Do this: Would you transcribe the listing that follows, character for character, and omit its images?

%%

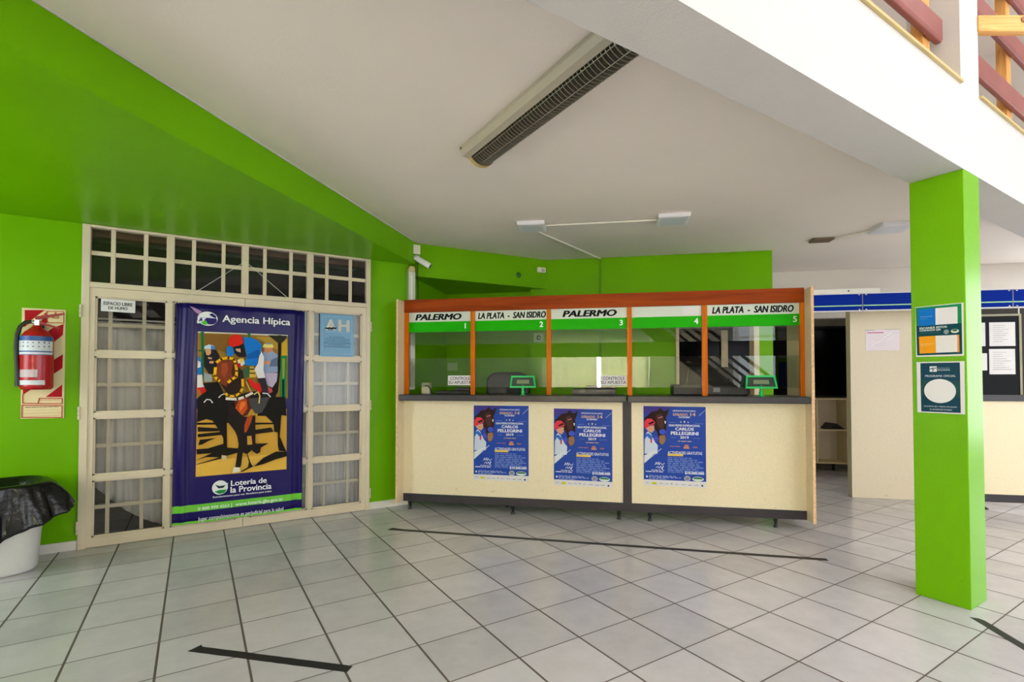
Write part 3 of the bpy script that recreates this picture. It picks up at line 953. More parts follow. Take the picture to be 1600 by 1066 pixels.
YS = YD - 0.024
t = card('notice_sign', 'small white no smoking notice with black capitals on the left door leaf', 'sign', [(-1.2162,1.8477),(-0.9996,1.8446),(-0.9993,1.9440),(-1.2160,1.9461)], YS)
P = Print(YS, 0.0004)
P.poly(PAPER, (-1.2134,1.8497),(-1.0011,1.8464),(-1.0008,1.9420),(-1.2146,1.9444))
P.line_text((40, 40, 44), 'ESPACIO LIBRE', (-1.2008,1.9112),(-1.0175,1.9101), 0.027, bold=0.03)
P.line_text((40, 40, 44), 'DE HUMO', (-1.1707,1.8773),(-1.0480,1.8754), 0.023, bold=0.03)
P.build('lettering', t)
t = card('notice_sign', 'light blue notice with big letters on the right door leaf', 'sign', [(0.4229,1.5294),(0.7384,1.5293),(0.7382,1.9435),(0.4221,1.9421)], YS, mat('notice_blue', (92, 150, 190), 0.3))
P = Print(YS, 0.0004)
P.poly(mat('notice_blue', (92, 150, 190), 0.3), (0.4252,1.5319),(0.7359,1.5318),(0.7357,1.9408),(0.4245,1.9398))
P.line((140, 176, 204), 0.006, (0.4434,1.9140),(0.7209,1.9195),(0.7233,1.5568),(0.4460,1.5595),(0.4434,1.9140))
P.text((208, 204, 192), 'A', (0.4725,1.7824),(0.5694,1.8898), bold=0.045)
P.text((208, 204, 192), 'H', (0.5905,1.7759),(0.6993,1.8918), bold=0.045)
P.poly((30, 26, 26), (0.4630,1.7942),(0.4723,1.8086),(0.4983,1.8070),(0.5078,1.8154),(0.5269,1.8065),(0.5435,1.8174),(0.5555,1.8116),(0.5796,1.8154),(0.5748,1.8051),(0.5605,1.7944),(0.5460,1.7986),(0.5318,1.7904),(0.5174,1.7971),(0.4985,1.7911),(0.4795,1.7951))
P.line((160, 186, 204), 0.004, (0.4679,1.7688),(0.7020,1.7703))
for k, (s, a, b) in enumerate((('SR. APOSTADOR:', (0.5094,1.7183),(0.6522,1.7195)), ('CONTROLE SUS APUESTAS,', (0.4661,1.6966),(0.6975,1.7013)), ('SU CAMBIO Y SU VUELTO,', (0.4662,1.6784),(0.6987,1.6811)), ('PUES LUEGO DE RETIRARSE', (0.4579,1.6598),(0.7057,1.6621)), ('DE LA VENTANILLA,', (0.4976,1.6435),(0.6659,1.6440)), ('NO HAY RECLAMO ALGUNO', (0.4601,1.6234),(0.7030,1.6256)))):
    P.line_text((30, 62, 92), s, a, b, 0.0125)
P.build('lettering', t)

# ------------------------------------------------------------------ fire extinguisher and its board
bx = [(-1.6692,1.0182),(-1.4270,1.0144),(-1.4281,1.8411),(-1.6746,1.8417)]
t = card('safety_board', 'cream board with red diagonal stripes behind the fire extinguisher', 'sign', bx, YD - 0.006, mat('glow_board', (226, 210, 160), 0.5))
P = Print(YD - 0.006, 0.0003)
RS = (176, 24, 34)
P.poly(RS, (-1.6585,1.8244),(-1.5463,1.8325),(-1.6569,1.7135))
P.poly(RS, (-1.5424,1.8276),(-1.5295,1.7396),(-1.6605,1.6496),(-1.6613,1.7060),(-1.5422,1.8119))
P.poly((226, 210, 160), (-1.6612,1.6958),(-1.5498,1.8009),(-1.5417,1.7806),(-1.6606,1.6599))
P.poly(RS, (-1.4386,1.7323),(-1.4414,1.6496),(-1.6569,1.4038),(-1.6587,1.5267),(-1.5015,1.6992))
P.poly(RS, (-1.4394,1.5016),(-1.4403,1.3961),(-1.6591,1.1943),(-1.6602,1.2709),(-1.4903,1.4584))
P.poly(RS, (-1.4401,1.2695),(-1.4404,1.1748),(-1.5331,1.1765))
P.line((190, 60, 50), 0.005, (-1.5345,1.8229),(-1.4383,1.8276),(-1.4371,1.7398),(-1.5333,1.7393),(-1.5345,1.8229))
P.line((190, 60, 50), 0.005, (-1.5026,1.7748),(-1.4851,1.8180),(-1.4671,1.7770),(-1.5026,1.7748))
P.text((190, 60, 50), 'A', (-1.4917,1.7818),(-1.4778,1.8059), bold=0.02)
P.line((190, 60, 50), 0.006, (-1.6592,1.1994),(-1.6582,1.1330),(-1.5748,1.1278),(-1.5677,1.1669),(-1.4387,1.1642),(-1.4381,1.1242),(-1.5671,1.1276))
P.line((190, 60, 50), 0.006, (-1.6617,1.1178),(-1.4379,1.1095),(-1.4383,1.0190),(-1.6619,1.0281),(-1.6617,1.1178))
P.dashes((90, 60, 44), (-1.6449,1.0989),(-1.4577,1.1058), 2)
P.dashes((170, 130, 96), (-1.6386,1.0783),(-1.4573,1.0796), 3)
P.dashes((190, 70, 56), (-1.6570,1.0544),(-1.4412,1.0570), 4)
P.dashes((190, 70, 56), (-1.6417,1.0334),(-1.4528,1.0364), 5)
P.dashes((200, 90, 70), (-1.5636,1.1513),(-1.4505,1.1560), 6)
P.build('markings', t)
ex, ey = -1.566, YD - 0.115
t = thing('fire_extinguisher', 'red fire extinguisher with black hose hung on the green wall', 'fire extinguisher', (ex, ey, 0))
zb, zt = 1.235, 1.62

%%

Response to the exercise:
Write part 3 of the bpy script that recreates this picture. It picks up at line 953. More parts follow. Take the picture to be 1600 by 1066 pixels.
YS = YD - 0.024
t = card('notice_sign', 'small white no smoking notice with black capitals on the left door leaf', 'sign', [(-1.2162,1.8477),(-0.9996,1.8446),(-0.9993,1.9440),(-1.2160,1.9461)], YS)
P = Print(YS, 0.0004)
P.poly(PAPER, (-1.2134,1.8497),(-1.0011,1.8464),(-1.0008,1.9420),(-1.2146,1.9444))
P.line_text((40, 40, 44), 'ESPACIO LIBRE', (-1.2008,1.9112),(-1.0175,1.9101), 0.027, bold=0.03)
P.line_text((40, 40, 44), 'DE HUMO', (-1.1707,1.8773),(-1.0480,1.8754), 0.023, bold=0.03)
P.build('lettering', t)
t = card('notice_sign', 'light blue notice with big letters on the right door leaf', 'sign', [(0.4229,1.5294),(0.7384,1.5293),(0.7382,1.9435),(0.4221,1.9421)], YS, mat('notice_blue', (92, 150, 190), 0.3))
P = Print(YS, 0.0004)
P.poly(mat('notice_blue', (92, 150, 190), 0.3), (0.4252,1.5319),(0.7359,1.5318),(0.7357,1.9408),(0.4245,1.9398))
P.line((140, 176, 204), 0.006, (0.4434,1.9140),(0.7209,1.9195),(0.7233,1.5568),(0.4460,1.5595),(0.4434,1.9140))
P.text((208, 204, 192), 'A', (0.4725,1.7824),(0.5694,1.8898), bold=0.045)
P.text((208, 204, 192), 'H', (0.5905,1.7759),(0.6993,1.8918), bold=0.045)
P.poly((30, 26, 26), (0.4630,1.7942),(0.4723,1.8086),(0.4983,1.8070),(0.5078,1.8154),(0.5269,1.8065),(0.5435,1.8174),(0.5555,1.8116),(0.5796,1.8154),(0.5748,1.8051),(0.5605,1.7944),(0.5460,1.7986),(0.5318,1.7904),(0.5174,1.7971),(0.4985,1.7911),(0.4795,1.7951))
P.line((160, 186, 204), 0.004, (0.4679,1.7688),(0.7020,1.7703))
for k, (s, a, b) in enumerate((('SR. APOSTADOR:', (0.5094,1.7183),(0.6522,1.7195)), ('CONTROLE SUS APUESTAS,', (0.4661,1.6966),(0.6975,1.7013)), ('SU CAMBIO Y SU VUELTO,', (0.4662,1.6784),(0.6987,1.6811)), ('PUES LUEGO DE RETIRARSE', (0.4579,1.6598),(0.7057,1.6621)), ('DE LA VENTANILLA,', (0.4976,1.6435),(0.6659,1.6440)), ('NO HAY RECLAMO ALGUNO', (0.4601,1.6234),(0.7030,1.6256)))):
    P.line_text((30, 62, 92), s, a, b, 0.0125)
P.build('lettering', t)

# ------------------------------------------------------------------ fire extinguisher and its board
bx = [(-1.6692,1.0182),(-1.4270,1.0144),(-1.4281,1.8411),(-1.6746,1.8417)]
t = card('safety_board', 'cream board with red diagonal stripes behind the fire extinguisher', 'sign', bx, YD - 0.006, mat('glow_board', (226, 210, 160), 0.5))
P = Print(YD - 0.006, 0.0003)
RS = (176, 24, 34)
P.poly(RS, (-1.6585,1.8244),(-1.5463,1.8325),(-1.6569,1.7135))
P.poly(RS, (-1.5424,1.8276),(-1.5295,1.7396),(-1.6605,1.6496),(-1.6613,1.7060),(-1.5422,1.8119))
P.poly((226, 210, 160), (-1.6612,1.6958),(-1.5498,1.8009),(-1.5417,1.7806),(-1.6606,1.6599))
P.poly(RS, (-1.4386,1.7323),(-1.4414,1.6496),(-1.6569,1.4038),(-1.6587,1.5267),(-1.5015,1.6992))
P.poly(RS, (-1.4394,1.5016),(-1.4403,1.3961),(-1.6591,1.1943),(-1.6602,1.2709),(-1.4903,1.4584))
P.poly(RS, (-1.4401,1.2695),(-1.4404,1.1748),(-1.5331,1.1765))
P.line((190, 60, 50), 0.005, (-1.5345,1.8229),(-1.4383,1.8276),(-1.4371,1.7398),(-1.5333,1.7393),(-1.5345,1.8229))
P.line((190, 60, 50), 0.005, (-1.5026,1.7748),(-1.4851,1.8180),(-1.4671,1.7770),(-1.5026,1.7748))
P.text((190, 60, 50), 'A', (-1.4917,1.7818),(-1.4778,1.8059), bold=0.02)
P.line((190, 60, 50), 0.006, (-1.6592,1.1994),(-1.6582,1.1330),(-1.5748,1.1278),(-1.5677,1.1669),(-1.4387,1.1642),(-1.4381,1.1242),(-1.5671,1.1276))
P.line((190, 60, 50), 0.006, (-1.6617,1.1178),(-1.4379,1.1095),(-1.4383,1.0190),(-1.6619,1.0281),(-1.6617,1.1178))
P.dashes((90, 60, 44), (-1.6449,1.0989),(-1.4577,1.1058), 2)
P.dashes((170, 130, 96), (-1.6386,1.0783),(-1.4573,1.0796), 3)
P.dashes((190, 70, 56), (-1.6570,1.0544),(-1.4412,1.0570), 4)
P.dashes((190, 70, 56), (-1.6417,1.0334),(-1.4528,1.0364), 5)
P.dashes((200, 90, 70), (-1.5636,1.1513),(-1.4505,1.1560), 6)
P.build('markings', t)
ex, ey = -1.566, YD - 0.115
t = thing('fire_extinguisher', 'red fire extinguisher with black hose hung on the green wall', 'fire extinguisher', (ex, ey, 0))
zb, zt = 1.235, 1.62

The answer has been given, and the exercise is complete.